Another success was a high-tech surveillance system the store installed (again, at its expense) to track customers who might be making straw purchases; Mayor Barrett, the district attorney and Perry even spent some time in the control room, watching how people tried to legally buy a gun for someone for whom possession of a firearm was a crime.

Milwaukee officials believe these philosophical and policy changes—which came about in large part because of the data and studies conducted by the Center for Gun Policy and Research—reduced the number of guns sold by Badger that ended up being used in crimes, although final statistics are still being reviewed. One favorable indicator: The city's final homicide tally for 2007 was 105, two more than in 2006, but down from 2005's high of 122. And the number of nonfatal firearm injuries declined by almost 78 percent from 2006 to 2007.

The Milwaukee results offer encouragement for Center faculty, but they realize that larger victories are still years away. "Our ultimate goal is to see our research used by policymakers to reduce the unacceptable toll of gun violence in the U.S. and worldwide," says Vernick.
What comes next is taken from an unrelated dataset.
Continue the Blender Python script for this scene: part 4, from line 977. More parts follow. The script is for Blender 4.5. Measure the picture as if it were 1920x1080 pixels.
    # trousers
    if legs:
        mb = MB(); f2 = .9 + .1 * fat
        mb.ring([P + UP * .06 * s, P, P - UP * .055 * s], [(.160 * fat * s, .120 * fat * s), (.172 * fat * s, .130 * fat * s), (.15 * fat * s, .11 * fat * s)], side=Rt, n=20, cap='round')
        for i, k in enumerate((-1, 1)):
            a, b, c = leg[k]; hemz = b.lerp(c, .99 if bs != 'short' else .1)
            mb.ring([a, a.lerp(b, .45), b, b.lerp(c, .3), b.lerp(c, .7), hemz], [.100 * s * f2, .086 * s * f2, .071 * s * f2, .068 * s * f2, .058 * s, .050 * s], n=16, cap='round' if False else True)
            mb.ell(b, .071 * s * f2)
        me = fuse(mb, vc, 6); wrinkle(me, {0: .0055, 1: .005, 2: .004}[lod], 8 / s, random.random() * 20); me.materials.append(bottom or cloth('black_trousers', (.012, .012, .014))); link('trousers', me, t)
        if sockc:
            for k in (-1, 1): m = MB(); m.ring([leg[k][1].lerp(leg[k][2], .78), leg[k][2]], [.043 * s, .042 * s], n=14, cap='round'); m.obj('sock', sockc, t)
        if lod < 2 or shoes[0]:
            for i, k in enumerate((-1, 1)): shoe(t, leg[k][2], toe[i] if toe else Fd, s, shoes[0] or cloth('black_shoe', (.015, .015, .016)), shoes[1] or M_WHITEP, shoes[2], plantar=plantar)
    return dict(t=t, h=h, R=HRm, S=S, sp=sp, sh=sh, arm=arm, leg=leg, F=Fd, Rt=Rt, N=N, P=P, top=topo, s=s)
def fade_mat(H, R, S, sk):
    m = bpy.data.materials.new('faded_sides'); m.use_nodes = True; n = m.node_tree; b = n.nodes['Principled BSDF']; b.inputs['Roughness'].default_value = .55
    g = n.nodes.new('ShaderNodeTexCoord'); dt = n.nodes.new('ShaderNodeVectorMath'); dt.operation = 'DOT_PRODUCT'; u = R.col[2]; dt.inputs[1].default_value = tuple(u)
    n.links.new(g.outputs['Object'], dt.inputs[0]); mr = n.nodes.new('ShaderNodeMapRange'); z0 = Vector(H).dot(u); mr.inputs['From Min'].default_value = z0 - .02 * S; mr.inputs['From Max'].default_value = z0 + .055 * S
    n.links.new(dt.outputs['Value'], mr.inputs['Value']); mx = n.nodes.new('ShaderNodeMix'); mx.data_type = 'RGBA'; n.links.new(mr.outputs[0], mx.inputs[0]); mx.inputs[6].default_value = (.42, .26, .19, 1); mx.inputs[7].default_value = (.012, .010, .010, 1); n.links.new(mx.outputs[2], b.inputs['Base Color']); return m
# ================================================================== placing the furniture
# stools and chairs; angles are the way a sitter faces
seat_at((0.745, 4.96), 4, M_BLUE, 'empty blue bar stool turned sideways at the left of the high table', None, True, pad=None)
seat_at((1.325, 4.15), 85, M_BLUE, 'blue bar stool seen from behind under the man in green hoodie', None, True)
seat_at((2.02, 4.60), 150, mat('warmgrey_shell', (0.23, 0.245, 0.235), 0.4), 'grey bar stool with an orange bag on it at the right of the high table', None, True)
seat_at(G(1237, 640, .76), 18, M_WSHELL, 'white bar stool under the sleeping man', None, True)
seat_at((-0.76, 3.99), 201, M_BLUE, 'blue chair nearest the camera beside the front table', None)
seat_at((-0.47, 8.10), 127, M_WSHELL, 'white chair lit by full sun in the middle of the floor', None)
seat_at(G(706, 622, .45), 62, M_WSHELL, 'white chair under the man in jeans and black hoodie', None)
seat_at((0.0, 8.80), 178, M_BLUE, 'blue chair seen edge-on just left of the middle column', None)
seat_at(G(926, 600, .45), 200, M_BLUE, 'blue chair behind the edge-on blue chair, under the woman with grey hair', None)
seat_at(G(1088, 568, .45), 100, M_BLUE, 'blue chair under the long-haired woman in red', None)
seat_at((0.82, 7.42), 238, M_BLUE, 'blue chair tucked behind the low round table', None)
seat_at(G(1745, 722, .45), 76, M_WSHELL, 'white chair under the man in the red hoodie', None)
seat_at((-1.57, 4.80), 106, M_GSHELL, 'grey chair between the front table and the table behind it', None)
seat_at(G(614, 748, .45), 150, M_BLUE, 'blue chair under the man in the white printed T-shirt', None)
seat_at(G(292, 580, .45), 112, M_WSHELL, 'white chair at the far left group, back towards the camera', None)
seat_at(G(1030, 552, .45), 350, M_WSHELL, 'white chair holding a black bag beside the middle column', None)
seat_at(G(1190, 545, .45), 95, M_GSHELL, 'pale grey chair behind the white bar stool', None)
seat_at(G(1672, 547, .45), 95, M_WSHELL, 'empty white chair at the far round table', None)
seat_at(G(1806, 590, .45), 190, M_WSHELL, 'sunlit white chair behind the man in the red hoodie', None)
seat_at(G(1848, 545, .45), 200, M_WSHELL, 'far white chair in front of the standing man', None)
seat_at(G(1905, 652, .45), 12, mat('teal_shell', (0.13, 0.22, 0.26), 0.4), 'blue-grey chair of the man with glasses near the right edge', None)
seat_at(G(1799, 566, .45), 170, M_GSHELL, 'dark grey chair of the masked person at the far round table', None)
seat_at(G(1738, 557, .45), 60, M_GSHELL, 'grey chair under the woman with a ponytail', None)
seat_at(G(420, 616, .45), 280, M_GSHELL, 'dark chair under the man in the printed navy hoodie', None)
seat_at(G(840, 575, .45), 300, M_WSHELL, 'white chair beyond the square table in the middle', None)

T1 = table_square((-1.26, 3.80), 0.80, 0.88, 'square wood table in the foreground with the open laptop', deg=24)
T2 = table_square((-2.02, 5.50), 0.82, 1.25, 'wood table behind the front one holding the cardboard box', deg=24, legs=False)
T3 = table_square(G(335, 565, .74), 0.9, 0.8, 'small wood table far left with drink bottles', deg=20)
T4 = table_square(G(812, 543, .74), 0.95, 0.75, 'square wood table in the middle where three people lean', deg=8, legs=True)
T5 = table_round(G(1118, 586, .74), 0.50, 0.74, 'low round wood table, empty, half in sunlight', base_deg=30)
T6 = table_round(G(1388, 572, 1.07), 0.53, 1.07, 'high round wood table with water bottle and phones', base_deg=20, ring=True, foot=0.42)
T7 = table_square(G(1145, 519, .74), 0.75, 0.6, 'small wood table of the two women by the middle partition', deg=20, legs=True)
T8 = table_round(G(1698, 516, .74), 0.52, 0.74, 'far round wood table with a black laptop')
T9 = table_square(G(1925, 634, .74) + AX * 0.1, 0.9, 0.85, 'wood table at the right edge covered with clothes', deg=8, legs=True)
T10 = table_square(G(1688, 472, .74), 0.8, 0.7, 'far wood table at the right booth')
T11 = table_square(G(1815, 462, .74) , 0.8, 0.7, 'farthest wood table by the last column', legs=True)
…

Another significant challenge lies in changing how Americans perceive, protect and view firearms. "People have a hard time imagining a world in which guns are less prolific," says Daniel Webster. "We just think of this level of guns as normal. When we look at each of the tragedies, like Virginia Tech and Columbine, we say, 'What was going on with that guy?' And we don't necessarily think about the fact that there are people like that all over the world, and incidents like this don't happen in other parts of the world.

"The mission of the Center for Gun Policy and Research has never been limited to advancing our scientific understanding of gun violence," he says. "It's nice to see our work published in prestigious journals, but it can do far more good if we put it into the hands of people who can act on the research."